Sekian lama puisi punya citra kurang baik dalam pikiran saya, baru kali ini tertarik untuk mendengar dan membaca puisi lagi. Jika hendak diurut dari awal, saya mulai tertarik lagi pada puisi, saat berkali-kali terkagum-kagum gubahan puisi Gusmus. Tapi tidak jadi saya teruskan, kenangan (sudut pandang) masa lalu masih mendominasi. Puisi tidak lebih hanya permainan kata-kata membingungkan mitranya bicaranya.

Sampai tiba waktu, saya dipertemukan dengan sosok yang tak asing di dunia puisi, Joko Pinorbo namanya, atau akrab dipanggil Jokpin. Sosok ini yang mengambilkan minat saya pada puisi. Puisi bukan lagi sekadar tentang permainan kata-kata ambigu, tanpa makna, melainkan ia merupakan karya sama seperti karya-karya sastra lainnya —sejauh mana ia mampu mempengaruhi lawan bicaranya hingga akan melahirkan dampak positif.

Jokpin memahami betul, sebenarnya ada yang minat puisi, meski setengah hati, tapi ya, itu tadi, kata-kata dalam bait puisi kadang masih kesulitan menyampaikan pesan dengan jelas dan lugas. Angkanya kian kempes, sebelum akhirnya mengembang kembali.

Riilnya, masa awal-awal jarang (tidak sebombastis karya sastra lainnya, semisal novel) dalam urusan penerbitan, ditambah lebih rumit lagi di urusan pemasaran. Jokpin ingin menggunting ini, menurutnya, sudah waktunya puisi setara dengan karya sastra lain, ia mudah diterbitkan dan mendapat sambutan dari pembacanya. Puncaknya orang jadi kepincut kepada puisi.

Untuk mewujudkan cita-citanya ia melakukan apa yang disebut desakralisasi puisi. Puisi bukan lagi tentang embun, mentari, senja ataupun malam. Ia mulai memasukkan kata-kata remeh-temeh atau receh ke dalam dunia puisi, semisal toilet, kamar mandi, bahkan kata asu atau anjing pun tak ketinggalan.

Berangkat dari upaya tersebut, ciri puisi-puisi Jokpin tidak menari-mari dalam kegenitan kata-kata. Sehinggga pesan yang ingin disampaikan benar-benar berhasil diserap oleh pembaca. Menurut saya, seyogianya demikian, untuk apa-apa bermain-main kata jika tidak melahirkan dampak positif. Tentu tidak semua harus setuju pada pandangan ini.

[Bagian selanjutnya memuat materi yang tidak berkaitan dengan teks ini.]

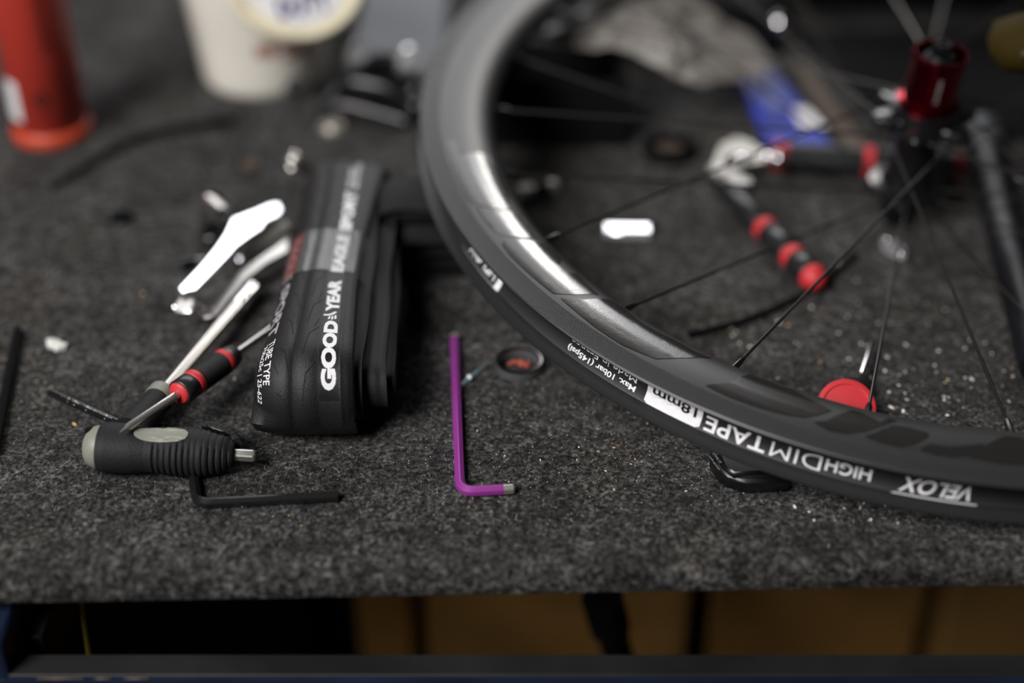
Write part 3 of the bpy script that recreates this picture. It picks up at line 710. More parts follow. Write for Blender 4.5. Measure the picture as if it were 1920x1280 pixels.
G().add(*tube([c+V(.005, .002, 0), c+V(.010, .004, 0)], .0022, 12)).build('thread', M['steel'], t)

# ------------------------------------------------------------------ spray can and tub at the back
cc = at(86, 258); cc = V(cc.x, cc.y, 0); cc = V(-.3405, .962, 0)
can = thing('spray_can', 'orange red spray can with black print and white barcode sticker', 'can', cc)
CR = .0262
body = G().add(*revolve(cc, (0, 0, 1), [(CR-.002, .0085), (CR, .0105), (CR, .190), (CR-.003, .196), (.014, .206), (.0003, .208)], 64)).build('body', M['orange'], can, smooth=45)
G().add(*revolve(cc, (0, 0, 1), [(.0275, 0), (.0288, .0015), (.0288, .0075), (.0278, .0100), (CR-.001, .0112)], 64)).build('base_rim', M['orange_rim'], can, smooth=45, label='brighter orange base rim')
def can_pt(deg, z, off=.00025): a = math.radians(deg); return cc+V(math.cos(a)*(CR+off), math.sin(a)*(CR+off), z)
# -90 deg faces the camera
g = G(); text_map(g, 'SILICON', lambda x, y: can_pt(-58+11*(y-.5), .128-.052*x), .03, 2)
text_map(g, 'A', lambda x, y: can_pt(-57+7*(x-.5), .0785-.004+.007*y), .02, 2)
g.build('side_lettering', M['orange_dark'], body, smooth=0, fix=False, label='black lettering down the can')
g = G(); v = [can_pt(-100+60*i/20, .0635+.0022*k) for i in range(21) for k in range(2)]
g.add(v, [(2*i, 2*i+1, 2*i+3, 2*i+2) for i in range(20)]).build('print_line', mat('dull_red_print', (.30, .022, .015), .5), body, fix=False)
g = G()
for (r0, r1) in ((0, .0022), (.0036, .0062)):
    n = 28; v = []; f = []
    for i in range(n):
        a = 2*math.pi*i/n
        for rr_ in (max(r0, .0001), r1): v.append(can_pt(-79+math.degrees(rr_*math.cos(a)/CR), .0385+rr_*math.sin(a)))
    f = [(2*i, 2*i+1, (2*i+3) % (2*n), (2*i+2) % (2*n)) for i in range(n)]; g.add(v, f)
text_map(g, 'RECYCLE', lambda x, y: can_pt(-86+16*x, .0262+.0028*y), .01, 2)
g.build('round_mark', M['orange_dark'], body, smooth=0, fix=False, label='dark round printed mark')
g = G(); v = [can_pt(-162+44*i/12, .0205+.030*k) for i in range(13) for k in range(2)]
st = g.add(v, [(2*i, 2*i+1, 2*i+3, 2*i+2) for i in range(12)]).build('sticker', M['white_print'], body, fix=False, label='white barcode sticker')
g = G(); rr = random.Random(2)
for i in range(16):
    z = .0245+i*.0014; h = rr.choice([.0004, .0007]); g.add([can_pt(-158, z, .0004), can_pt(-140, z, .0004), can_pt(-124, z, .0004), can_pt(-124, z+h, .0004), can_pt(-140, z+h, .0004), can_pt(-158, z+h, .0004)], [(0, 1, 2, 3, 4, 5)])
g.build('barcode', M['hidden_gap'], st, smooth=0, fix=False)
G().add(*[x for x in revolve(cc+V(0, 0, .2), (0, 0, 1), [(.008, 0), (.008, .012), (.006, .016), (.0003, .016)], 24)]).build('nozzle', M['white_plastic'], can)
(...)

Kendati demikian, puisi tetaplah puisi, tak akan bergeser ke mana. Ia akan tetap ada, sebagaimana takdir melahirkannya. 

Apa yang saya ceritakan di awal tulisan ini, hanya sudut pandang dan pengalaman pribadi bersama puisi. Besar kemungkinan, orang yang saya dengar berbicara tentang puisi, sebenarnya ia tidak paham puisi—sama sekali puisi tak terwakili oleh ucapannya. 

Menuliskan ini, dalam rangka menumbuhkan kembali cinta yang sempat saya kubur dalam-dalam. Hikmahnya, jangan pernah membenci curah hujan, hanya karena tempat sujudmu hari ini kebanjiran, sebab akan datang waktu, kamu tak lagi mampu bersujud sebab dirimu telah kehilangan setitik curah hujan.